“Debt, Equity, and Differences among Financial Bubbles.” Equitable Growth, 26 Apr. 2018, https://equitablegrowth.org/debt-equity-differences-among-financial-bubbles/#:~:text=Bubbles%20in%20equity%20assets%20that%20aren%E2%80%99t%20financed%20by,recessions%20more%20severe%20and%20subsequent%20economic%20recoveries%20slower.
Direct Quote: The three economists find a hierarchy for the effects of bubbles. Bubbles in equity assets that aren’t financed by credit aren’t particularly virulent. In fact, Jorda, Schularcik, and Taylor find that these bubbles don’t make recessions any worse. Or at least, there is no statistical difference. Debt-fueled equity bubbles are more damaging, making recessions more severe and subsequent economic recoveries slower.

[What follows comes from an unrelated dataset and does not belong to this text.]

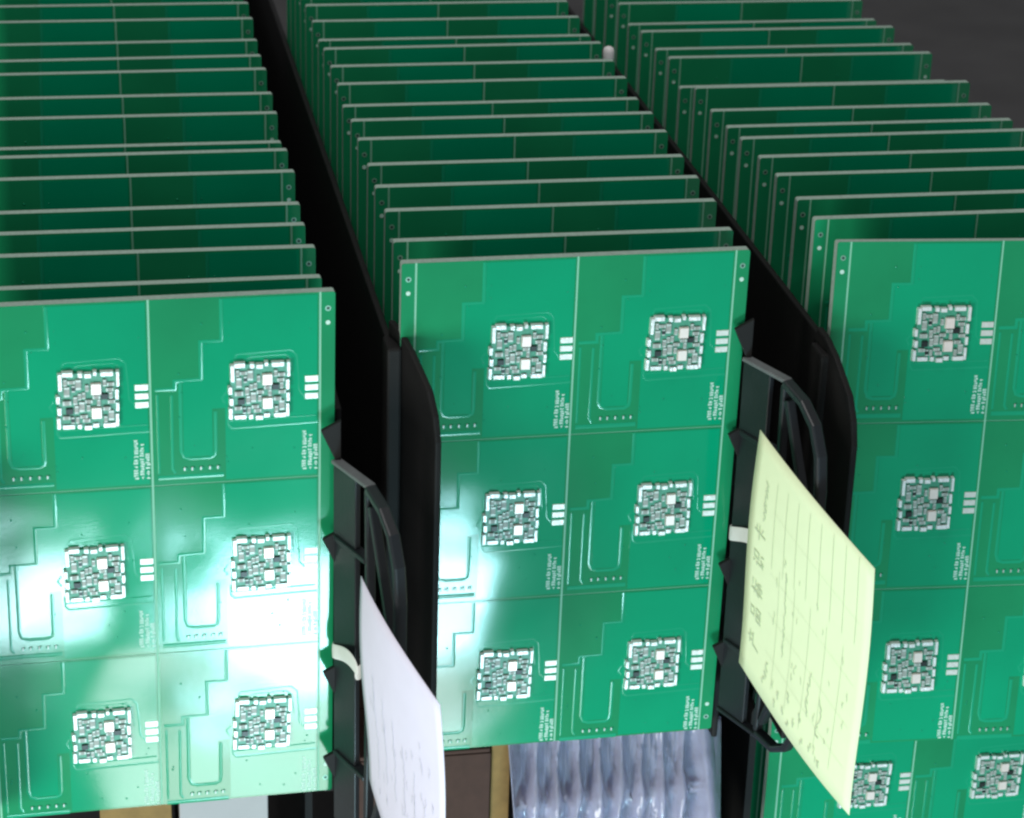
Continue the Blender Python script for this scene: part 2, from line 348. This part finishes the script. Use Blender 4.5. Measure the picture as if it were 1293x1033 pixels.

Summary/My Interpretation: In any economy, there exists asset bubbles that are fueled by underlying causes. In a recent analysis, three economists compared the types of bubbles that tend to exist and found debt backed bubbles to be the most harmful. Specifically, when a debt bubble pops, it indicates that the party is unable to pay back the debt they have amassed. This is problematic as low levels of disposable income can perpetuate recessions due to the fact that there is no way to stimulate demand.
How I Plan To Use This In My Project: As a whole, this article does a good job at distinguishing between credit and debt backed bubbles. By specifically making this distinction, the author demonstrates how the US is in a unique position in which a recession would prove to be especially problematic. Overall, I want to use this in my project to invoke a sense of urgency among my readers and encourage them to become more invested in the federal deficit.